The request: Collect all lines below with the string "pixels".

Records for this task:
· · · · · · ·

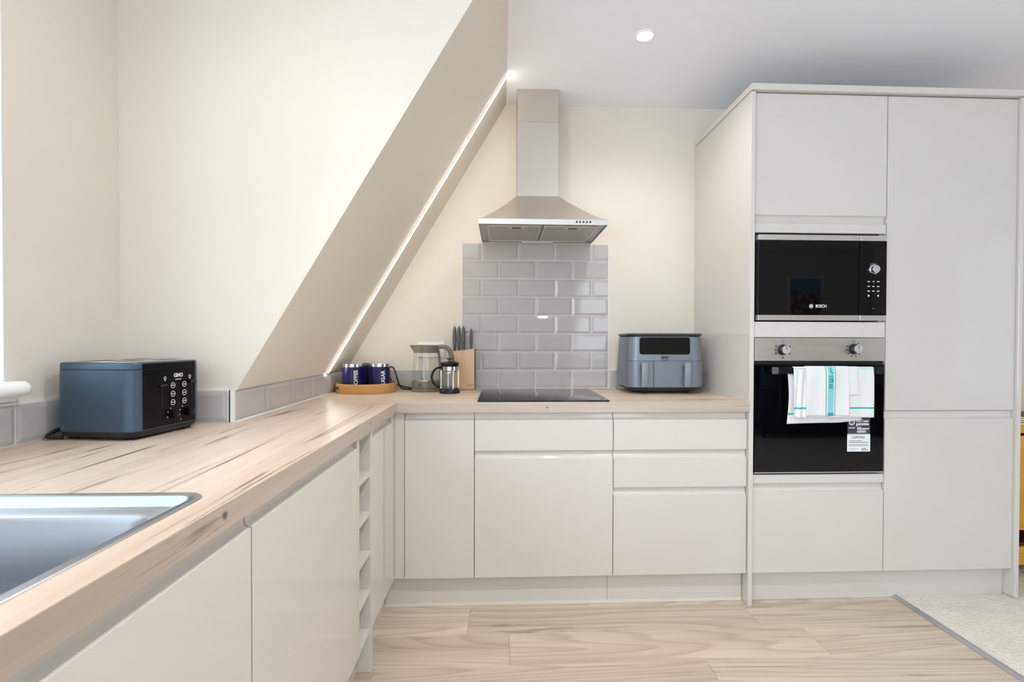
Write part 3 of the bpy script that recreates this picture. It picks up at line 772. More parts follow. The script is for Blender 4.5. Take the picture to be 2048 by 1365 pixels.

· · · · · · ·

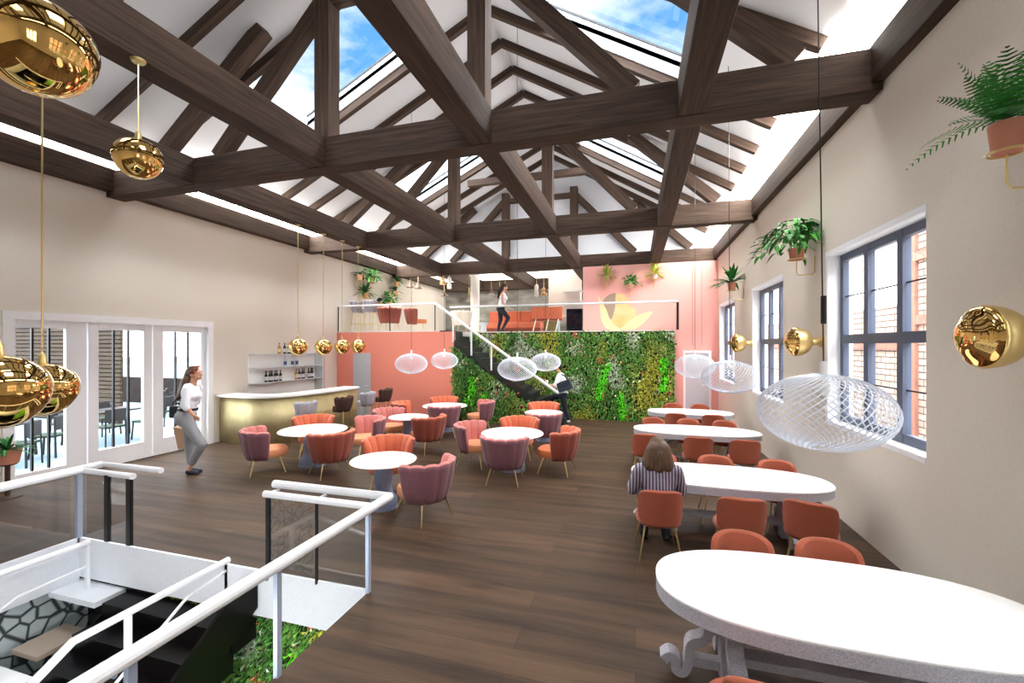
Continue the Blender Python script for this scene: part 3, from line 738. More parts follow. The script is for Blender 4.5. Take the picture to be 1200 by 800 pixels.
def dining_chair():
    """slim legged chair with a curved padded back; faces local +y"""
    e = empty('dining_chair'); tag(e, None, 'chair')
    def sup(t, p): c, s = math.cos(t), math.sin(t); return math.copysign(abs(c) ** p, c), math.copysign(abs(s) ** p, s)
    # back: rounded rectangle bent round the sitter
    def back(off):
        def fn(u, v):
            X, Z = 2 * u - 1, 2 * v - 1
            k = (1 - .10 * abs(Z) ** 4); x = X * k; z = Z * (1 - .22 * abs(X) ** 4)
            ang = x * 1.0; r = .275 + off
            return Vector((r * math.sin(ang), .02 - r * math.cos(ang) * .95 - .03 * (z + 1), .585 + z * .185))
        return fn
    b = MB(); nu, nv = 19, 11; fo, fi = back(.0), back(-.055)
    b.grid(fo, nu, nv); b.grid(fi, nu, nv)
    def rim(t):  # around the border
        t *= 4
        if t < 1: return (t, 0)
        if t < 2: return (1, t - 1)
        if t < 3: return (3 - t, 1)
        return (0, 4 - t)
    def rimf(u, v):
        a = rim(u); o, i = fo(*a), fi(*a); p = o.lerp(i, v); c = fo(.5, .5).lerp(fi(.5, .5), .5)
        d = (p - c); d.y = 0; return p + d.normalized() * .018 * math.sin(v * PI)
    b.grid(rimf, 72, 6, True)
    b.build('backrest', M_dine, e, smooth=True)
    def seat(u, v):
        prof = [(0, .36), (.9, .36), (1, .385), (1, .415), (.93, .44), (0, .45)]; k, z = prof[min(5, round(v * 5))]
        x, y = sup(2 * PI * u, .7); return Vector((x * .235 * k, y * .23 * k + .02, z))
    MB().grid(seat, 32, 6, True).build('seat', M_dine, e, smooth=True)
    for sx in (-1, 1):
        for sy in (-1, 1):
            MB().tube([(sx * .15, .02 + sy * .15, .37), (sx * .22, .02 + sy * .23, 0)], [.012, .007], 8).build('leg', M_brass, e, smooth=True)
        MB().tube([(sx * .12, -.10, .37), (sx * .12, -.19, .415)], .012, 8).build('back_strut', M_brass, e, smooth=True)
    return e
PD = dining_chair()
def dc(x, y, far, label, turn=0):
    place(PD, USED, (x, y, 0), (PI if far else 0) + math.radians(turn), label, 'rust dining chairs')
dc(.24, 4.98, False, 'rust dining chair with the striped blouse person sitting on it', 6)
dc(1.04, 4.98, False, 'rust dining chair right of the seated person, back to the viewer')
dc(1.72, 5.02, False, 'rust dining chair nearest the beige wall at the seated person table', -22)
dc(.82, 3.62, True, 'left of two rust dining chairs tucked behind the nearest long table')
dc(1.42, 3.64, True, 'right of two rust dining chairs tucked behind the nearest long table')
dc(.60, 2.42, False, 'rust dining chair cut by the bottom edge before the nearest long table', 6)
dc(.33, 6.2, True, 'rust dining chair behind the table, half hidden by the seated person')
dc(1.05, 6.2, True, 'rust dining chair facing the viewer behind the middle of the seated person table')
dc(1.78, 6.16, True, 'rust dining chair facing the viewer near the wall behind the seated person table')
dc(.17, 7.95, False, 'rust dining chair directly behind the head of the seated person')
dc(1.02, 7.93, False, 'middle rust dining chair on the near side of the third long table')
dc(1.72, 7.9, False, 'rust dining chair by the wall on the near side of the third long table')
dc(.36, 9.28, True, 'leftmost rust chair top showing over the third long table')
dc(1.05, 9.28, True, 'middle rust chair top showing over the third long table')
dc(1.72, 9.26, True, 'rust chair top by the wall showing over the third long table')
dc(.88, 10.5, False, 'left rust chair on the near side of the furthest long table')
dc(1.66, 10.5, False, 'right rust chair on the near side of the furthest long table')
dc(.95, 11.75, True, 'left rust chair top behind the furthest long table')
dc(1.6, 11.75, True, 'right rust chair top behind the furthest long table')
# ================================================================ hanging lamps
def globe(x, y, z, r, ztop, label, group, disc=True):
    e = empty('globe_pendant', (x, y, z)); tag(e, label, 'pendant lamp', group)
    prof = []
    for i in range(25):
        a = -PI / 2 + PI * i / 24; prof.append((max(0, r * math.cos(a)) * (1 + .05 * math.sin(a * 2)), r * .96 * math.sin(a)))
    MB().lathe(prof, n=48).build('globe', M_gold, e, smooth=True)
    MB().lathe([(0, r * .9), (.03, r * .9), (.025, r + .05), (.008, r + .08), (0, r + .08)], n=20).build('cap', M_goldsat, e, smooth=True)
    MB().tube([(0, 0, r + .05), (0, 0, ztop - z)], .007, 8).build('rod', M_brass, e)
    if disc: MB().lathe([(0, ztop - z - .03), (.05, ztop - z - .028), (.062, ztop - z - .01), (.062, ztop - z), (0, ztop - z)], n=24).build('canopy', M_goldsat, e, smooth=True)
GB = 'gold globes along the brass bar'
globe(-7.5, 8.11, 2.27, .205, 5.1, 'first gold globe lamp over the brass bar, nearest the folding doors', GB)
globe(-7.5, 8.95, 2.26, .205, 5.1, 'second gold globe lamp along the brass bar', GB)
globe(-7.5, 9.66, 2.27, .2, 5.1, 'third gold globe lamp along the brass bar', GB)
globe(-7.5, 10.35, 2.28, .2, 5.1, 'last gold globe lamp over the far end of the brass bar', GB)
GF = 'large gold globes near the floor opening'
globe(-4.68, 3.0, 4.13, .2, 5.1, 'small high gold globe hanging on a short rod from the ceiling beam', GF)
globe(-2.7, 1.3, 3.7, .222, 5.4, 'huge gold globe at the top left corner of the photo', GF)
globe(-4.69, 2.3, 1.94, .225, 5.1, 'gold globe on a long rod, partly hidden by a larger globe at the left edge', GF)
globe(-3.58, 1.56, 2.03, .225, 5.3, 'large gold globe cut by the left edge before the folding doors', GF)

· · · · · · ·

Problem solution:
Write part 3 of the bpy script that recreates this picture. It picks up at line 772. More parts follow. The script is for Blender 4.5. Take the picture to be 2048 by 1365 pixels.
Continue the Blender Python script for this scene: part 3, from line 738. More parts follow. The script is for Blender 4.5. Take the picture to be 1200 by 800 pixels.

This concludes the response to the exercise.